Repeat the material exactly, every line of it.

▼

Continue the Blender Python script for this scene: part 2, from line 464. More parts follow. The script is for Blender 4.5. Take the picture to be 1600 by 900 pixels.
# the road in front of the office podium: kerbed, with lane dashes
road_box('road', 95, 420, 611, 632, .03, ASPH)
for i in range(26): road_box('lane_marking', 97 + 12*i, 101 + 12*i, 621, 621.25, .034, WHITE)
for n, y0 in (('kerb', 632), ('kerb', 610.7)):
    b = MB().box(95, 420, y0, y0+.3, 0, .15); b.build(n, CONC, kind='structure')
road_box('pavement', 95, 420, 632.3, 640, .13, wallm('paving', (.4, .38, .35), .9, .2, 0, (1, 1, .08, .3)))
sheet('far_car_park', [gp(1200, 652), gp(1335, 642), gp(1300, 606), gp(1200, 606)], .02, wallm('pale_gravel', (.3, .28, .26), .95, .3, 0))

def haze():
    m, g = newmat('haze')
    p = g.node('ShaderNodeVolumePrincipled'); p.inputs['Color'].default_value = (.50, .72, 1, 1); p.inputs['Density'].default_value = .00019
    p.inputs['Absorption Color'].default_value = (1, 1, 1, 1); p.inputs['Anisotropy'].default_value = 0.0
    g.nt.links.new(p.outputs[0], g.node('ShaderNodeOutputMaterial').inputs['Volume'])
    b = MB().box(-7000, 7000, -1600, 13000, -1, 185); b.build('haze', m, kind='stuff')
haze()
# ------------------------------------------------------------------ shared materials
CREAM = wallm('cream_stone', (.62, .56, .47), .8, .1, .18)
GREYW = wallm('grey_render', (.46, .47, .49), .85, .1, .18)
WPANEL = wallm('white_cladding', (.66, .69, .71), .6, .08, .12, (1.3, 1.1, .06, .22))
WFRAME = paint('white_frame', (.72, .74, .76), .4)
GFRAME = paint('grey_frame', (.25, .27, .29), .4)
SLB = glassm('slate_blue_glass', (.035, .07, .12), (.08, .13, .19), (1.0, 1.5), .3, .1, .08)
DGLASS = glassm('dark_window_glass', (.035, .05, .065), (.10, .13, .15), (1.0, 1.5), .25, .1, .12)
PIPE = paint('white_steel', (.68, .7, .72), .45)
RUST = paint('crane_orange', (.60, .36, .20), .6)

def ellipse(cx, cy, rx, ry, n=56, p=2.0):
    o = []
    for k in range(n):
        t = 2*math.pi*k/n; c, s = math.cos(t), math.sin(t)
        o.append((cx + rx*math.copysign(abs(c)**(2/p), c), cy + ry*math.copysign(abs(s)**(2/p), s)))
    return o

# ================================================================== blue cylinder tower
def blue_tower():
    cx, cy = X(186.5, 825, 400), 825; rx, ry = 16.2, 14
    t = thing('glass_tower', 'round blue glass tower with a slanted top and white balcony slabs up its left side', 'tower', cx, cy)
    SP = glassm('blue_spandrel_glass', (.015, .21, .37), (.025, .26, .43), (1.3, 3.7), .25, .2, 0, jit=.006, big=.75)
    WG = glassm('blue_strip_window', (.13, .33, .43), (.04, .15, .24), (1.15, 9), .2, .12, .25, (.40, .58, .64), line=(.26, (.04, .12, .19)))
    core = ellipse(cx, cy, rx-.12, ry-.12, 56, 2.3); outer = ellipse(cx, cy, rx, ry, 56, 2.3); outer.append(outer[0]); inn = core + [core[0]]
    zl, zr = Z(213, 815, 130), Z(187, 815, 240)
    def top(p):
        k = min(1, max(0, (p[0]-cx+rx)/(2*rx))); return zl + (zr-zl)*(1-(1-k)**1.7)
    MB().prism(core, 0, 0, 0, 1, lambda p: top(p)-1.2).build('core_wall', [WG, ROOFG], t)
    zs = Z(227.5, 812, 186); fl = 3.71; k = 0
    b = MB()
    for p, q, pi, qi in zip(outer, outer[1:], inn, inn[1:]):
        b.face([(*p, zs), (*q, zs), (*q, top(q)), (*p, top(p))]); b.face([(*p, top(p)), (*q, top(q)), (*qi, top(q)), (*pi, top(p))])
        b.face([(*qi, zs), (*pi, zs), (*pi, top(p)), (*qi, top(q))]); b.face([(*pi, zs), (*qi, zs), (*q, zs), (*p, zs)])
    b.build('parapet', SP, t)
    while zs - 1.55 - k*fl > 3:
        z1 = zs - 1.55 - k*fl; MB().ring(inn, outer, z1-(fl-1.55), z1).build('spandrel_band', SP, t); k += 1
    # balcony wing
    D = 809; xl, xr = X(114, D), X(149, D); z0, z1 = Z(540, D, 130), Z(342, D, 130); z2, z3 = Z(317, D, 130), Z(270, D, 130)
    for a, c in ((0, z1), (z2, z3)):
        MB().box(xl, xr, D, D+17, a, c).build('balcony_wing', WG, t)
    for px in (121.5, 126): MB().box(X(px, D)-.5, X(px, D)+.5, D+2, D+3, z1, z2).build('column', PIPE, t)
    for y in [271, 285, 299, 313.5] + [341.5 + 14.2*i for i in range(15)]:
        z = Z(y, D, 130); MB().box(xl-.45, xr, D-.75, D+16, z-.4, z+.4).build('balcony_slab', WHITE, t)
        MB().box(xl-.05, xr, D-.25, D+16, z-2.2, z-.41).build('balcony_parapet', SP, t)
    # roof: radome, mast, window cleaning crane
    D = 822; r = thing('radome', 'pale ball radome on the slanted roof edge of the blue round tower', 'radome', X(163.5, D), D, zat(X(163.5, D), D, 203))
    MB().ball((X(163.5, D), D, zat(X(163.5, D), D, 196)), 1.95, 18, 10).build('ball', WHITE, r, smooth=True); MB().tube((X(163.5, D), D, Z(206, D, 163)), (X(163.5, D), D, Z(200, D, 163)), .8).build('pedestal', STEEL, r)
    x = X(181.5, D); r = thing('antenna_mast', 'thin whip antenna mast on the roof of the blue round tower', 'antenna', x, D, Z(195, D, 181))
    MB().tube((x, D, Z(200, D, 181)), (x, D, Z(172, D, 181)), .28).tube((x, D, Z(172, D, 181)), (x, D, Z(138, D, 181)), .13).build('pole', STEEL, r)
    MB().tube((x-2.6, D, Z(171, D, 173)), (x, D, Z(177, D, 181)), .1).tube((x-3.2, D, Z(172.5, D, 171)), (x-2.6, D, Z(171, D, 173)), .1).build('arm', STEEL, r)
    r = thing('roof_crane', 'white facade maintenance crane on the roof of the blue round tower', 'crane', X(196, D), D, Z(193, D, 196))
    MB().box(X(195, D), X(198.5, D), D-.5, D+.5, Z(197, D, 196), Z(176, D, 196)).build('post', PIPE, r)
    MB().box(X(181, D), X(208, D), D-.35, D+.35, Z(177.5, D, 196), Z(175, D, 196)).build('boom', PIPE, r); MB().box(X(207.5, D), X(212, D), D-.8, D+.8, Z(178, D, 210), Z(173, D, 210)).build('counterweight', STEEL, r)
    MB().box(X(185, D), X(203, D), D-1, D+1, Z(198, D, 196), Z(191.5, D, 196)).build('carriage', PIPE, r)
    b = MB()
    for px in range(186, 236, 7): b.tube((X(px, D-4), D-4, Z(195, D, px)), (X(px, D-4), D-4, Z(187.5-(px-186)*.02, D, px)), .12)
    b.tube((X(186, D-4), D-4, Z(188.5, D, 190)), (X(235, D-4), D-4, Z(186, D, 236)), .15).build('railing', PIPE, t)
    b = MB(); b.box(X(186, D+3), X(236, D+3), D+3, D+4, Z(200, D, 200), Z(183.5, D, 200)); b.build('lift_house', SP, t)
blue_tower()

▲

- **EXERCISE SOLUTION**
Continue the Blender Python script for this scene: part 2, from line 464. More parts follow. The script is for Blender 4.5. Take the picture to be 1600 by 900 pixels.
# the road in front of the office podium: kerbed, with lane dashes
road_box('road', 95, 420, 611, 632, .03, ASPH)
for i in range(26): road_box('lane_marking', 97 + 12*i, 101 + 12*i, 621, 621.25, .034, WHITE)
for n, y0 in (('kerb', 632), ('kerb', 610.7)):
    b = MB().box(95, 420, y0, y0+.3, 0, .15); b.build(n, CONC, kind='structure')
road_box('pavement', 95, 420, 632.3, 640, .13, wallm('paving', (.4, .38, .35), .9, .2, 0, (1, 1, .08, .3)))
sheet('far_car_park', [gp(1200, 652), gp(1335, 642), gp(1300, 606), gp(1200, 606)], .02, wallm('pale_gravel', (.3, .28, .26), .95, .3, 0))

def haze():
    m, g = newmat('haze')
    p = g.node('ShaderNodeVolumePrincipled'); p.inputs['Color'].default_value = (.50, .72, 1, 1); p.inputs['Density'].default_value = .00019
    p.inputs['Absorption Color'].default_value = (1, 1, 1, 1); p.inputs['Anisotropy'].default_value = 0.0
    g.nt.links.new(p.outputs[0], g.node('ShaderNodeOutputMaterial').inputs['Volume'])
    b = MB().box(-7000, 7000, -1600, 13000, -1, 185); b.build('haze', m, kind='stuff')
haze()
# ------------------------------------------------------------------ shared materials
CREAM = wallm('cream_stone', (.62, .56, .47), .8, .1, .18)
GREYW = wallm('grey_render', (.46, .47, .49), .85, .1, .18)
WPANEL = wallm('white_cladding', (.66, .69, .71), .6, .08, .12, (1.3, 1.1, .06, .22))
WFRAME = paint('white_frame', (.72, .74, .76), .4)
GFRAME = paint('grey_frame', (.25, .27, .29), .4)
SLB = glassm('slate_blue_glass', (.035, .07, .12), (.08, .13, .19), (1.0, 1.5), .3, .1, .08)
DGLASS = glassm('dark_window_glass', (.035, .05, .065), (.10, .13, .15), (1.0, 1.5), .25, .1, .12)
PIPE = paint('white_steel', (.68, .7, .72), .45)
RUST = paint('crane_orange', (.60, .36, .20), .6)

def ellipse(cx, cy, rx, ry, n=56, p=2.0):
    o = []
    for k in range(n):
        t = 2*math.pi*k/n; c, s = math.cos(t), math.sin(t)
        o.append((cx + rx*math.copysign(abs(c)**(2/p), c), cy + ry*math.copysign(abs(s)**(2/p), s)))
    return o

# ================================================================== blue cylinder tower
def blue_tower():
    cx, cy = X(186.5, 825, 400), 825; rx, ry = 16.2, 14
    t = thing('glass_tower', 'round blue glass tower with a slanted top and white balcony slabs up its left side', 'tower', cx, cy)
    SP = glassm('blue_spandrel_glass', (.015, .21, .37), (.025, .26, .43), (1.3, 3.7), .25, .2, 0, jit=.006, big=.75)
    WG = glassm('blue_strip_window', (.13, .33, .43), (.04, .15, .24), (1.15, 9), .2, .12, .25, (.40, .58, .64), line=(.26, (.04, .12, .19)))
    core = ellipse(cx, cy, rx-.12, ry-.12, 56, 2.3); outer = ellipse(cx, cy, rx, ry, 56, 2.3); outer.append(outer[0]); inn = core + [core[0]]
    zl, zr = Z(213, 815, 130), Z(187, 815, 240)
    def top(p):
        k = min(1, max(0, (p[0]-cx+rx)/(2*rx))); return zl + (zr-zl)*(1-(1-k)**1.7)
    MB().prism(core, 0, 0, 0, 1, lambda p: top(p)-1.2).build('core_wall', [WG, ROOFG], t)
    zs = Z(227.5, 812, 186); fl = 3.71; k = 0
    b = MB()
    for p, q, pi, qi in zip(outer, outer[1:], inn, inn[1:]):
        b.face([(*p, zs), (*q, zs), (*q, top(q)), (*p, top(p))]); b.face([(*p, top(p)), (*q, top(q)), (*qi, top(q)), (*pi, top(p))])
        b.face([(*qi, zs), (*pi, zs), (*pi, top(p)), (*qi, top(q))]); b.face([(*pi, zs), (*qi, zs), (*q, zs), (*p, zs)])
    b.build('parapet', SP, t)
    while zs - 1.55 - k*fl > 3:
        z1 = zs - 1.55 - k*fl; MB().ring(inn, outer, z1-(fl-1.55), z1).build('spandrel_band', SP, t); k += 1
    # balcony wing
    D = 809; xl, xr = X(114, D), X(149, D); z0, z1 = Z(540, D, 130), Z(342, D, 130); z2, z3 = Z(317, D, 130), Z(270, D, 130)
    for a, c in ((0, z1), (z2, z3)):
        MB().box(xl, xr, D, D+17, a, c).build('balcony_wing', WG, t)
    for px in (121.5, 126): MB().box(X(px, D)-.5, X(px, D)+.5, D+2, D+3, z1, z2).build('column', PIPE, t)
    for y in [271, 285, 299, 313.5] + [341.5 + 14.2*i for i in range(15)]:
        z = Z(y, D, 130); MB().box(xl-.45, xr, D-.75, D+16, z-.4, z+.4).build('balcony_slab', WHITE, t)
        MB().box(xl-.05, xr, D-.25, D+16, z-2.2, z-.41).build('balcony_parapet', SP, t)
    # roof: radome, mast, window cleaning crane
    D = 822; r = thing('radome', 'pale ball radome on the slanted roof edge of the blue round tower', 'radome', X(163.5, D), D, zat(X(163.5, D), D, 203))
    MB().ball((X(163.5, D), D, zat(X(163.5, D), D, 196)), 1.95, 18, 10).build('ball', WHITE, r, smooth=True); MB().tube((X(163.5, D), D, Z(206, D, 163)), (X(163.5, D), D, Z(200, D, 163)), .8).build('pedestal', STEEL, r)
    x = X(181.5, D); r = thing('antenna_mast', 'thin whip antenna mast on the roof of the blue round tower', 'antenna', x, D, Z(195, D, 181))
    MB().tube((x, D, Z(200, D, 181)), (x, D, Z(172, D, 181)), .28).tube((x, D, Z(172, D, 181)), (x, D, Z(138, D, 181)), .13).build('pole', STEEL, r)
    MB().tube((x-2.6, D, Z(171, D, 173)), (x, D, Z(177, D, 181)), .1).tube((x-3.2, D, Z(172.5, D, 171)), (x-2.6, D, Z(171, D, 173)), .1).build('arm', STEEL, r)
    r = thing('roof_crane', 'white facade maintenance crane on the roof of the blue round tower', 'crane', X(196, D), D, Z(193, D, 196))
    MB().box(X(195, D), X(198.5, D), D-.5, D+.5, Z(197, D, 196), Z(176, D, 196)).build('post', PIPE, r)
    MB().box(X(181, D), X(208, D), D-.35, D+.35, Z(177.5, D, 196), Z(175, D, 196)).build('boom', PIPE, r); MB().box(X(207.5, D), X(212, D), D-.8, D+.8, Z(178, D, 210), Z(173, D, 210)).build('counterweight', STEEL, r)
    MB().box(X(185, D), X(203, D), D-1, D+1, Z(198, D, 196), Z(191.5, D, 196)).build('carriage', PIPE, r)
    b = MB()
    for px in range(186, 236, 7): b.tube((X(px, D-4), D-4, Z(195, D, px)), (X(px, D-4), D-4, Z(187.5-(px-186)*.02, D, px)), .12)
    b.tube((X(186, D-4), D-4, Z(188.5, D, 190)), (X(235, D-4), D-4, Z(186, D, 236)), .15).build('railing', PIPE, t)
    b = MB(); b.box(X(186, D+3), X(236, D+3), D+3, D+4, Z(200, D, 200), Z(183.5, D, 200)); b.build('lift_house', SP, t)
blue_tower()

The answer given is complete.